From day to day this concept might seem crazy. From one day to the next, organizations change very little, and most do not get liquidated on any given day. However, over time they dramatically alter the way they function, and those that don’t are often liquidated. Businesses, just like species, are not permanent. In fact, while it is difficult to see adaptive changes in species as they take many decades, the adaptive changes that an organization goes through can be observed on an annual basis.
Business may be more cruel than nature. If you were presented with a list of companies which formed the Dow Jones Industrial Average 100 years ago, you will see mostly unfamiliar names. Most of the companies on the list have either become less prominent, have gone through liquidation, or have been acquired by other firms. Business organizations do not remain on top for very long, especially if they do not adapt with time.

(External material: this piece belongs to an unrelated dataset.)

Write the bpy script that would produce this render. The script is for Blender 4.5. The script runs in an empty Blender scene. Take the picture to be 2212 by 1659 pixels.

Who are the winners of this natural selection? Organizations that are the most efficient in using resources tend to beat firms that do not. Firms which attempt to charge more than other firms for identical products will have no sales. Firms with lower costs will drop their prices below the prices of other firms to steal their business. This is price competition, and it is how firms that can offer products at lower prices than less efficient firms eventually drive them out of business.

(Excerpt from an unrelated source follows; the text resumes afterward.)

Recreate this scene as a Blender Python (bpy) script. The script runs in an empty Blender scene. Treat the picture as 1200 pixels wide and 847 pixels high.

Protection from Competition

In a market for identical goods, this price competition is very vicious and forces firms to innovate to lower costs (or find new markets where there are no competitors).

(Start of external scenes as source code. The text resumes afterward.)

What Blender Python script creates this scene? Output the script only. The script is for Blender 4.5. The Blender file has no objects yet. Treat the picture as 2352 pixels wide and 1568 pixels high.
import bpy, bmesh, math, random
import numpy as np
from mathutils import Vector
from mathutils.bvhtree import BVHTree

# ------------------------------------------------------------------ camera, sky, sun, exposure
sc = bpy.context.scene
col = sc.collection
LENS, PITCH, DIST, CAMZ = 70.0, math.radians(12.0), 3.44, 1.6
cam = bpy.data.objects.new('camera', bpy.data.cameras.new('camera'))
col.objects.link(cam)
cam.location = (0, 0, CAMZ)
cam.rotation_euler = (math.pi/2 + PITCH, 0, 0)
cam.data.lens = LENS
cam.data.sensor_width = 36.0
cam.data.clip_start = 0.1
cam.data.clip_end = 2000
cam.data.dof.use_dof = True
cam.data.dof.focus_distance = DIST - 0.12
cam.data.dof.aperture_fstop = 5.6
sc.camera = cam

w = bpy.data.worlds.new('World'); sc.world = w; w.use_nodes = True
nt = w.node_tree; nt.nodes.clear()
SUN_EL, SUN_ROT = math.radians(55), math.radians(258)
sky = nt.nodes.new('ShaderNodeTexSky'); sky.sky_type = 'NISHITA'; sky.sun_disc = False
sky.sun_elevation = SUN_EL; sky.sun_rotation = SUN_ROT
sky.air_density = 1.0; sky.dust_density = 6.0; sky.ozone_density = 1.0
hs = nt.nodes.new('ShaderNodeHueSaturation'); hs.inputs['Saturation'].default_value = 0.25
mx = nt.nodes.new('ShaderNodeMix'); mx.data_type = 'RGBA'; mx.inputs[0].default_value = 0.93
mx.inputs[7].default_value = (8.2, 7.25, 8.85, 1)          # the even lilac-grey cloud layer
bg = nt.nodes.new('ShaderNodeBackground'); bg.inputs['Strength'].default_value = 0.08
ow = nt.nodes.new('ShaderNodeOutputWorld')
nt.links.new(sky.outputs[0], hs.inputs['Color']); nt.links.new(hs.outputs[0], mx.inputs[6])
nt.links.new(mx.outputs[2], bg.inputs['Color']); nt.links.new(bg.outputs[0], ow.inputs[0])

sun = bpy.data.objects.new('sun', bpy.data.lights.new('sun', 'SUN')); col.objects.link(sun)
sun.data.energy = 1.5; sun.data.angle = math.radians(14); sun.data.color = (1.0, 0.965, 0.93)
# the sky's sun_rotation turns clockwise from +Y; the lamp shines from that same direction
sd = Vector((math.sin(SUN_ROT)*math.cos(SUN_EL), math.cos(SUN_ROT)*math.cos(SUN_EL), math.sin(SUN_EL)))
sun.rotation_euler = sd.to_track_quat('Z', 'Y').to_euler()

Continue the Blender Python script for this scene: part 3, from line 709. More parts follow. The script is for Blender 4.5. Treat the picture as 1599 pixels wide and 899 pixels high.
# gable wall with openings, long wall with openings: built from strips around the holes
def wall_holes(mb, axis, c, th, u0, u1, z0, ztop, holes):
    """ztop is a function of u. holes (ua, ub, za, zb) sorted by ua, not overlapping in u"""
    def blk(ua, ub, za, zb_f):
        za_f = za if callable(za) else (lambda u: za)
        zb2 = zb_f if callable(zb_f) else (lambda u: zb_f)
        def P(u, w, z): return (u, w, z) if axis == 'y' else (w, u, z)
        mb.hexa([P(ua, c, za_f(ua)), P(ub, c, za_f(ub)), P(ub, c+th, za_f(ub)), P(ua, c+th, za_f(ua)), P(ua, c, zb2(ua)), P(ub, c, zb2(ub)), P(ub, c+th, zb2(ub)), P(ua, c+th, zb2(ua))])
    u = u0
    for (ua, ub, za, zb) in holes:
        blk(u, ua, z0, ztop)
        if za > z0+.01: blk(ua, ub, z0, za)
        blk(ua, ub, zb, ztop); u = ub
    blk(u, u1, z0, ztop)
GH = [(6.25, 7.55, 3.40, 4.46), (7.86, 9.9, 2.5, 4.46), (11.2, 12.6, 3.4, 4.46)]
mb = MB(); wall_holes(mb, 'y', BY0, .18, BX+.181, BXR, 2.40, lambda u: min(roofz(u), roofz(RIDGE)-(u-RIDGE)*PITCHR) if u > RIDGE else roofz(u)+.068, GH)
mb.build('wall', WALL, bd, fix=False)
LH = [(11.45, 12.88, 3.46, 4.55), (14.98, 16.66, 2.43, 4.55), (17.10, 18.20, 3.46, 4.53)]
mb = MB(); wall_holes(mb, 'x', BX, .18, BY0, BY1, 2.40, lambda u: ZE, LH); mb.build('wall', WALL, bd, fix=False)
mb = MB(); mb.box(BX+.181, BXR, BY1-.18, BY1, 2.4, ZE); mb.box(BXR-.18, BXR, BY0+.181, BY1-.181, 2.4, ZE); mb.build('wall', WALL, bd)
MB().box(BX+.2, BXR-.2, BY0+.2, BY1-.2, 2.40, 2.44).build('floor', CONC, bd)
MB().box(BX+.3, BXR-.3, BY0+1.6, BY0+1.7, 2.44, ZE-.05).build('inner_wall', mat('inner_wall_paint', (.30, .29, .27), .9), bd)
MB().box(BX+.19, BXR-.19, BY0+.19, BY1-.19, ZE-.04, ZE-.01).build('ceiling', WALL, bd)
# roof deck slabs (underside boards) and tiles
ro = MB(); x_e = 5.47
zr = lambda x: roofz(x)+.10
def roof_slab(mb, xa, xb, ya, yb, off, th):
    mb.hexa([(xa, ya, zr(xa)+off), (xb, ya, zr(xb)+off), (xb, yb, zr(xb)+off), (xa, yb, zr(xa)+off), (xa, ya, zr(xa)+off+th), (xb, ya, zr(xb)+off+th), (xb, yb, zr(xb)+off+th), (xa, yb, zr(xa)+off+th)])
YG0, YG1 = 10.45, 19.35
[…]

It should be noted that organizations which create differentiated products have a chance of avoiding direct competition. This kind of competition between somewhat different products is called monopolistic competition, in which firms use differences in location, product or other attributes to offer a unique product.
Many organizations have strategies to prevent other organizations from producing identical products. A strategy like this is sometimes referred to as an “economic moat” or sustainable competitive advantage. Many forms of intellectual property such as brands, trademarks, copyrighted material and patents are economic moats that make direct competition illegal. Violation by using intellectual property without permission is grounds for litigation.
This is in contrast to companies which produce commodities. Commodities are fungible, meaning that each unit is not meaningfully different than the next. For example, a kilogram of copper is the same as another kilogram of copper as far as a buyer is concerned. Two bars could come from different mines and could have been smelt in different ways, but they are valued only by mass and purity. Commodity producers must accept the market price and have no way to demand more than their peers for fungible products.